The first garden strawberries were bred in Brittany, France, in the 1750s and were a cross of berries from a berry brought from the North America and ones from Chile. The fruit is widely appreciated for its characteristic aroma, bright red color, juicy texture and sweetness and is popular everywhere. Some berries bloom longer into the summer—even in the heat—and farmers stretch the short season on the front end if they grow them in greenhouses or high tunnels.

I am sure you are wondering how many berries I bought and consumed this spring and what did I do with them? My wife Tina and I estimate I purchased about 75 quarts of strawberries from EverFresh Produce since early May and the prices were in the $5-$6.50 range and varied by demand.

I bought strawberries for neighbors and friends and gifted some too. But besides eating strawberries three times a day, I made three double-batches of jam in May that amounted to about 55 half-pint jars. I had a few jars that didn’.t seal in the processing that went right into the refrigerator.
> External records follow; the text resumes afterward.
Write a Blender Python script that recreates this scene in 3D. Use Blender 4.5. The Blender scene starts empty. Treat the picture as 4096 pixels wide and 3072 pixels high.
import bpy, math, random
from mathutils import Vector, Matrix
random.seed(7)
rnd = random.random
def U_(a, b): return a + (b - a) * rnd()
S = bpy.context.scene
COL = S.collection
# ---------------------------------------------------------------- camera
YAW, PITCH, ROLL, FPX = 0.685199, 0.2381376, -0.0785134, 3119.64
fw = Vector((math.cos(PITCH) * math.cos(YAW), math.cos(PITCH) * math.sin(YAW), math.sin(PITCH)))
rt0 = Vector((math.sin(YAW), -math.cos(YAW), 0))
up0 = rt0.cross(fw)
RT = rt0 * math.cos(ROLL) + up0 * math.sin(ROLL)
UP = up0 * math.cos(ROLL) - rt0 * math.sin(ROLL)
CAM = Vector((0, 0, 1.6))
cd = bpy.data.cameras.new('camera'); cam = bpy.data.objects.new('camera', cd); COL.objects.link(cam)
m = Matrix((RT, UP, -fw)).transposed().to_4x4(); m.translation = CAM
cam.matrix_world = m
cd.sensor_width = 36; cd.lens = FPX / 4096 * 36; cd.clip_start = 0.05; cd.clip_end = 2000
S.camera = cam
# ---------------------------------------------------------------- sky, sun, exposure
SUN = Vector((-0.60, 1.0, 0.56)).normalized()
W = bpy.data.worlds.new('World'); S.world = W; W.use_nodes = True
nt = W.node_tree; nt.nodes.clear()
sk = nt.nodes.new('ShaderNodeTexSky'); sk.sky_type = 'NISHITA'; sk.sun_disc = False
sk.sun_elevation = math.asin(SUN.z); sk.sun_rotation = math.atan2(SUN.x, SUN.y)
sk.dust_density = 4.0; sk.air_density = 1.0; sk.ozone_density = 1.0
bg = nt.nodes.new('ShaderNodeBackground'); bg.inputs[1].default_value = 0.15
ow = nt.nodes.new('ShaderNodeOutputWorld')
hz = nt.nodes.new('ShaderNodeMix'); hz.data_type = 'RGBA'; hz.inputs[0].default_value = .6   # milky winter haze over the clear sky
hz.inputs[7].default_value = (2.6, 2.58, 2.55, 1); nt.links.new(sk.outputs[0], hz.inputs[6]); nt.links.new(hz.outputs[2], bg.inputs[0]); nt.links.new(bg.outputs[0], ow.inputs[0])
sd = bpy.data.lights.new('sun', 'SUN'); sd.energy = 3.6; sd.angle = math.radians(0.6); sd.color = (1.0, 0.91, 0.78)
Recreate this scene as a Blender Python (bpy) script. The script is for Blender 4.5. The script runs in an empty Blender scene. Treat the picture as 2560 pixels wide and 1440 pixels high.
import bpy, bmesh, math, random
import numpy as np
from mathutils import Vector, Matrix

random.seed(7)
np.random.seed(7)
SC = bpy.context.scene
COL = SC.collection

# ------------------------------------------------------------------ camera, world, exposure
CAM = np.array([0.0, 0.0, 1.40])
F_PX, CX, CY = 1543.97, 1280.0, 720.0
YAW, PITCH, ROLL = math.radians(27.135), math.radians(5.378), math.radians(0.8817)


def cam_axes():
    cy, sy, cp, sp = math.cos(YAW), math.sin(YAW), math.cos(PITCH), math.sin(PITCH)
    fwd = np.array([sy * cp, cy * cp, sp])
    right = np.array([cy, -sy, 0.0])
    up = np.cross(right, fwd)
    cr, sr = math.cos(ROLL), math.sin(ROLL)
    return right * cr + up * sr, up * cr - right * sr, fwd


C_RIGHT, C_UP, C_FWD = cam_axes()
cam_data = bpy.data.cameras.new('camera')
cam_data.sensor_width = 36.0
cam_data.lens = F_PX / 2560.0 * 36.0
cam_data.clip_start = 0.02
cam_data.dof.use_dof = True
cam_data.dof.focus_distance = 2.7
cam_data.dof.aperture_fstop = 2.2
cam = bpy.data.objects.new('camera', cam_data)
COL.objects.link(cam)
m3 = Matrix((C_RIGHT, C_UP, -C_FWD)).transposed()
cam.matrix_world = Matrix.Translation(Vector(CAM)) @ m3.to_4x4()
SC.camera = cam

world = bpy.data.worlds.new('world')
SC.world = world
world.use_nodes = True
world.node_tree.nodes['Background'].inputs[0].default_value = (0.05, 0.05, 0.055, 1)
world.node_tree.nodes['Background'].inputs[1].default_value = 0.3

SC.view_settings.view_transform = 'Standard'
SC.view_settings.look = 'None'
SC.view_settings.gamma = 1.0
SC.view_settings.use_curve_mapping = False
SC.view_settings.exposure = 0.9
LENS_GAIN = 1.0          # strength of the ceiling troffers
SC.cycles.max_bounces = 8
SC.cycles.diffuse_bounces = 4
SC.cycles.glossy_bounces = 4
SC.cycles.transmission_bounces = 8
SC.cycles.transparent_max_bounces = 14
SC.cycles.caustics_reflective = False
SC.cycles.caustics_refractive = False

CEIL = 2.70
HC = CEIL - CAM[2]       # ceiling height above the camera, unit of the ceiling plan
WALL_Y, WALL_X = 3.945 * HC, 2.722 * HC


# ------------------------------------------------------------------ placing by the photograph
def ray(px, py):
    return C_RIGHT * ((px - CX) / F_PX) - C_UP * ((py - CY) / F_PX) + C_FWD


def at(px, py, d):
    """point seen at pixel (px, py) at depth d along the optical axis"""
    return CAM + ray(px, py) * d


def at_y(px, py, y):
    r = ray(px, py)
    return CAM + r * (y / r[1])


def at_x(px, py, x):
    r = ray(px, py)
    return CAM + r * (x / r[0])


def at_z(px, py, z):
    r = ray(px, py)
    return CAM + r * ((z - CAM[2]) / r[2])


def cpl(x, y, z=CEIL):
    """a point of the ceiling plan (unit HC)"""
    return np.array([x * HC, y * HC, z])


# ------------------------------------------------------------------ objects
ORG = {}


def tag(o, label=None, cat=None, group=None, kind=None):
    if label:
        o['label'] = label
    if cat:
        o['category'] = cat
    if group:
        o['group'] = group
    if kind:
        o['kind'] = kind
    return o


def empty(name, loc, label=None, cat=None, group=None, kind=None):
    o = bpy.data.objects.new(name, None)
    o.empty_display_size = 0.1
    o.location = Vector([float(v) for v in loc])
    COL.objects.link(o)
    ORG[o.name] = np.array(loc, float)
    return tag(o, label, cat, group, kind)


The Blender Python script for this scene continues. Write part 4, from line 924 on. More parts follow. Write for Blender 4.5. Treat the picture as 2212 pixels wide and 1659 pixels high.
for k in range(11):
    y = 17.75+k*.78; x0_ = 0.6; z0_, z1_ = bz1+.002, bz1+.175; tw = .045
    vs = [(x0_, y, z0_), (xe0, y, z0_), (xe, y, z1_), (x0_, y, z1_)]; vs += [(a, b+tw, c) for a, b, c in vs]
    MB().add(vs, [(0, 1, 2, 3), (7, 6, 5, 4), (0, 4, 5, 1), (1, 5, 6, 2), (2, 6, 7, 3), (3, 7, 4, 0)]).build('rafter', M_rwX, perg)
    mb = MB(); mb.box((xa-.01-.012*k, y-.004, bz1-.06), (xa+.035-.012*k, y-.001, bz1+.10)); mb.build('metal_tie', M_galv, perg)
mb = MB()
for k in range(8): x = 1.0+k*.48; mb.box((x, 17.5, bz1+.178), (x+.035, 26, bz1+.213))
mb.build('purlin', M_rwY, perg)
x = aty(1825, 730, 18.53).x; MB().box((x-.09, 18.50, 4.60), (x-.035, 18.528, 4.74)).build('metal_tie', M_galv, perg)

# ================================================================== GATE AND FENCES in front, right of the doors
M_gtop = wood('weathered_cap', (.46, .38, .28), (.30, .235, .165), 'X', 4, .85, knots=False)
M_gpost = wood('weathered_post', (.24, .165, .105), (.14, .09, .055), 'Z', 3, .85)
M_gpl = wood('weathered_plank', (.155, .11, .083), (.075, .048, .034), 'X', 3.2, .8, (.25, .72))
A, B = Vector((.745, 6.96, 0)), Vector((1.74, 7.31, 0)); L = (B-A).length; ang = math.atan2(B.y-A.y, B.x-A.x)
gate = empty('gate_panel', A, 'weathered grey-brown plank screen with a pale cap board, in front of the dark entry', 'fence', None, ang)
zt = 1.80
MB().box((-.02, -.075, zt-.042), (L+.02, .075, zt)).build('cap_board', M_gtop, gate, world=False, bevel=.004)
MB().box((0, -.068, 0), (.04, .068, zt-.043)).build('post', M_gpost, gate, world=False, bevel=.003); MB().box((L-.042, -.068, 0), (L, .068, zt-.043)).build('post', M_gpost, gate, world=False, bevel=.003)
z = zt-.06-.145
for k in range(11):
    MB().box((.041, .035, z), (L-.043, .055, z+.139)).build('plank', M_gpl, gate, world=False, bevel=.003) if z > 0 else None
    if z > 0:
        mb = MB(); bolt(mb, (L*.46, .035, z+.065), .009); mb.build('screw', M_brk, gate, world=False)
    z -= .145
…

In general I had a great year and my head didn’t swell too much when even my Plain Sect friends—Amish and Mennonites  both—said I got it right!

For a few years my favorite berry was the one-season Chandler strawberry. This variety doesn’t seem to be as popular this year. Most of the berries I purchased, ate and turned into jam were Earliglow and Flavorfest and I couldn’t tell the difference.

I don’t freeze strawberries like many in the Plain Sect communities do. I eat them fresh, make jam or wait until next year. I hope you enjoyed the bountiful harvest this year and look forward, like me, to 2024.